When it comes to internet connections, here in 2022 so many of us have it easy. Our ISP provides us with a fibre, cable, or DSL line, and we just plug in and go. It’s become ubiquitous to the extent that many customers no longer use the analogue phone line that’s so often part of the package. But before there was easy access to DSL there were leased lines, and it’s one of these that [Old VCR] is dissecting. The line in question is a T1 connection good for 1.536 Mbit/s and installed at great cost in the days before his cable provider offered reliable service, but over a decade later is now surplus to requirements. The ISP didn’t ask for their router back, so what else to do but give it the hacking treatment?

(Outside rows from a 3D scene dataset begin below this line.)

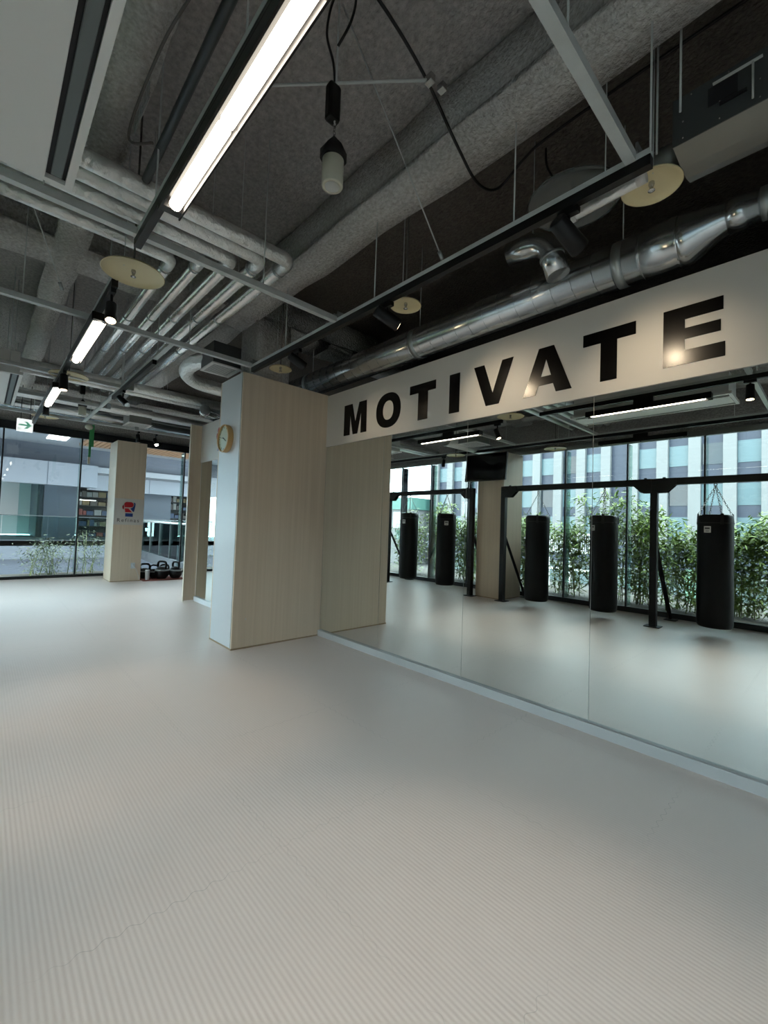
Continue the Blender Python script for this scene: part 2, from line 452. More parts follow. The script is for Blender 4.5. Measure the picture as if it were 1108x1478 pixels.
for i in range(12):
    tk = MB()
    a = 2*PI*i/12; d = Vector((math.sin(a), 0, math.cos(a))); n = Vector((d.z, 0, -d.x))*.003; c = Vector((cc[0], cc[1]-.0435, cc[2]))
    tk.prism([c+d*.108-n, c+d*.108+n, c+d*.124+n, c+d*.124-n], (0, .0012, 0))
    part('hour_mark', tk, BLACK, ck)

# pillar with the logo plate
pl = thing('logo_pillar', 'pale wood pillar with a white glove logo plate beside the far windows', 'pillar', (-10.47, 2.24, 0))
part('pillar_body', MB().box(-10.8, -10.14, 1.975, 2.52, .01, 2.89, .002), WOOD, pl)
part('base_trim', MB().box(-10.804, -10.136, 1.971, 2.524, 0, .014), WOODD, pl)
part('logo_plate', MB().box(-10.14, -10.132, 1.976, 2.519, 1.166, 1.705), SIGNW, pl, 'white plate with glove mark and name')
glove(pl, lambda u, v, w: (-10.129+w, 2.235+u*.30, 1.485+v*.30))
link('lettering', text_mesh('lettering', 'Refinas', .105, .004, LOGOT, lambda u, v, w: (-10.129+w, 2.235+u, 1.225+v), 1.35), pl)
ot = thing('wall_outlet', 'small white power outlet with a plug low on the logo pillar', 'outlet', (-10.138, 2.37, .33))
part('plate', MB().box(-10.14, -10.13, 2.33, 2.41, .26, .38, .003), SATIN, ot)
part('plug', MB().box(-10.13, -10.10, 2.355, 2.39, .30, .35, .004), SATIN, ot)
part('cord', MB().sweep(bez([(-10.10, 2.37, .32), (-10.08, 2.41, .27), (-10.1, 2.45, .18), (-10.12, 2.5, .03)]), .004, 6), SATIN, ot)

# window-side wood pillar with television (seen in the mirror)
wp = thing('clad_pillar', 'pale wood pillar by the street windows, seen in the mirror behind the television', 'pillar', (-4.75, -1.64, 0))
part('pillar_body', MB().box(-5.05, -4.47, -2.0, -1.3, .01, 2.84, .002), WOOD, wp)
part('base_trim', MB().box(-5.054, -4.466, -2.0, -1.296, 0, .014), WOODD, wp)

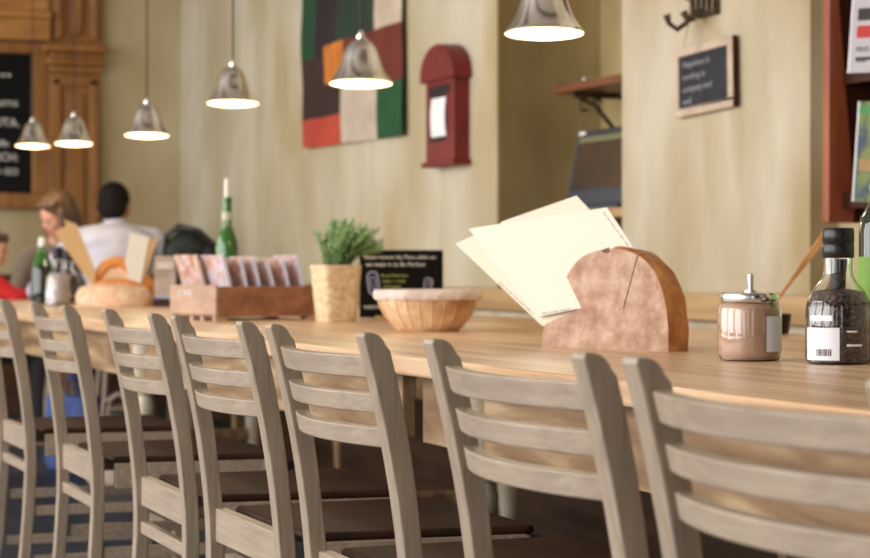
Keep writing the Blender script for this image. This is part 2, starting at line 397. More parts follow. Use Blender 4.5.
# ---------------------------------------------------------------- small slate and hook on pillar
sl = thing('hanging_slate', 'small wood framed slate with chalk writing hanging on the pillar', 'chalkboard', (-6.505, 3.37, 1.584), group=None, ry=-.03)
sb = MB().box(-.18, .19, -.014, -.004, -.098, .098).build('slate', 'slate', sl)
p = MB(); p.box(-.203, .222, -.018, 0, -.118, -.090); p.box(-.203, .222, -.018, 0, .088, .116)
p.box(-.203, -.172, -.018, 0, -.09, .09); p.box(.182, .222, -.018, 0, -.09, .09); p.build('frame', 'frame', sl, bevel=.004)
p = MB().box(.2221, .2245, -.018, 0, -.117, .115); p.build('frame_edge', 'darkwood', sl)
for i, s_ in enumerate(('Happiness is', 'cooking in', 'company and', 'well')):
    text('writing', s_, .032, 'chalkdim', sb, (-.145, -.0145, .048 - .042 * i), (PI / 2, 0, 0), sx=1.25)
p = MB(); p.tube([(-.12, -.02, .12), (-.03, -.045, .205)], .002, 6); p.tube([(.13, -.02, .12), (.0, -.045, .205)], .002, 6); p.build('string', 'kraft', sl)
hk = thing('coat_hook', 'ornate iron coat hook on the pillar above the small slate', 'hook', (-6.52, 3.378, 1.845))
p = MB(); p.box(-.10, .10, -.012, 0, -.055, .085)
for x in (-.08, -.04, 0, .04, .08): p.tube([(x, -.015, -.05), (x + .012, -.02, 0), (x - .008, -.02, .04), (x, -.015, .08)], .008, 8)
for z in (-.045, .02, .07): p.tube([(-.1, -.018, z), (.1, -.018, z)], .009, 8)
p.build('back_plate', 'iron', hk, smooth=50)
def hook(pts, r=.009):
    pts = [(x * .7, y * .55, z) for x, y, z in pts]; MB().tube(pts, [r] * (len(pts) - 1) + [r * 1.5], 10).build('hook', 'iron', hk, smooth=60)
hook([(-.04, -.02, -.02), (-.06, -.09, -.07), (-.07, -.15, -.095), (-.08, -.20, -.075), (-.085, -.215, -.045)])
hook([(.03, -.02, -.02), (.02, -.09, -.065), (.01, -.13, -.07), (.0, -.155, -.04)])
hook([(-.06, -.02, .03), (-.08, -.12, .02), (-.12, -.24, .05), (-.15, -.33, .11), (-.16, -.35, .17)])
hook([(.05, -.02, .03), (.03, -.12, .03), (.0, -.2, .06), (-.02, -.25, .13)])

# ---------------------------------------------------------------- shelf, bracket and terminal in the recess
sh = thing('wall_shelf', 'reddish wooden shelf on a scrolled iron bracket in the recess', 'shelf', (-7.8, 3.85, 1.63))
MB().box(-.40, .61, -.30, -.001, .03, .062).build('board', 'shelfwood', sh, bevel=.003)
p = MB(); X = -.30
p.tube([(X, -.012, .03), (X, -.012, -.2)], .011, 8); p.tube([(X, -.01, .02), (X, -.26, .02)], .011, 8)
p.tube([(X, -.015, -.17), (X, -.08, -.11), (X, -.16, -.02), (X, -.23, .01)], .010, 8)
for c, r in (((-.21, -.02), .022), ((-.15, -.01), .018)):
    p.tube([(X, c[0] + r * math.cos(t), c[1] + r * math.sin(t)) for t in [i * .5 for i in range(12)]], .006, 8)
p.build('bracket', 'iron', sh, smooth=60)
tr_ = tag(MB().box(-.14, .14, -.11, .11, 0, .016).build('metal_tray', 'steel', None, bevel=.004, loc=(-8.055, 3.665, 1.692)), 'thin metal tray on the left end of the recess shelf', 'tray')
ws = thing('counter_shelf', 'light wooden shelf in the recess under the till screen', 'shelf', (-7.6, 3.85, 1.10))
MB().box(-.5, .41, -.36, -.001, .04, .075).build('board', 'bench', ws, bevel=.003)
MB().box(-.4, -.36, -.3, -.001, -.15, .04).build('bracket', 'bench', ws)
MB().box(.3, .34, -.3, -.001, -.15, .04).build('bracket', 'bench', ws)
ts = thing('till_screen', 'dark grey touch screen till standing in the recess', 'till', (-7.80, 3.67, 1.176))
MB().box(-.16, .16, -.1, .12, 0, .02).build('base', 'gunmetal', ts, bevel=.006)
MB().prism([(-.02, .02), (.08, .02), (.05, .2), (-.01, .2)], 'x', -.07, .07).build('neck', 'gunmetal', ts, bevel=.004)
R_ = Matrix.Translation((-.02, -.03, .18)) @ Matrix.Rotation(-.2, 4, 'X')
MB().box(-.35, .24, -.025, .035, -.17, .15).xf(R_).build('casing', 'gunmetal', ts, bevel=.012)
MB().box(-.305, .19, -.029, -.024, -.10, .125).xf(R_).build('screen', 'screen', ts)
MB().box(-.305, .19, -.0305, -.0285, .095, .118).xf(R_).build('status_bar', 'screen_bar', ts)
MB().box(-.33, -.27, -.028, -.024, .130, .143).xf(R_).build('badge', 'white', ts)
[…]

In a lengthy blog post, he takes us through the details of what a T1 line is and how it’s installed using two copper lines, before diving into the router itself. It’s an obsolete Samsung device, and as he examined the chips he found not the MIPS or ARM processors we’d expect from domestic gear of the period, but a PowerPC SoC from Freescale. Connecting to the serial port reveals it as running SNOS, or Samsung Network Operating System from an SD card, and some experimentation finds a default password reset procedure through the bootloader commands. The rest of the piece is dedicated to exploring this OS.

There was a time before the advent of the Raspberry Pi and similar cheap Linux-capable boards, that hacking a router was the way to get a cheap embedded Linux system, but now it’s much more done to liberate a router from the clutches of manufacturer and telco. Still, it’s very much still part of the common fare here at Hackaday.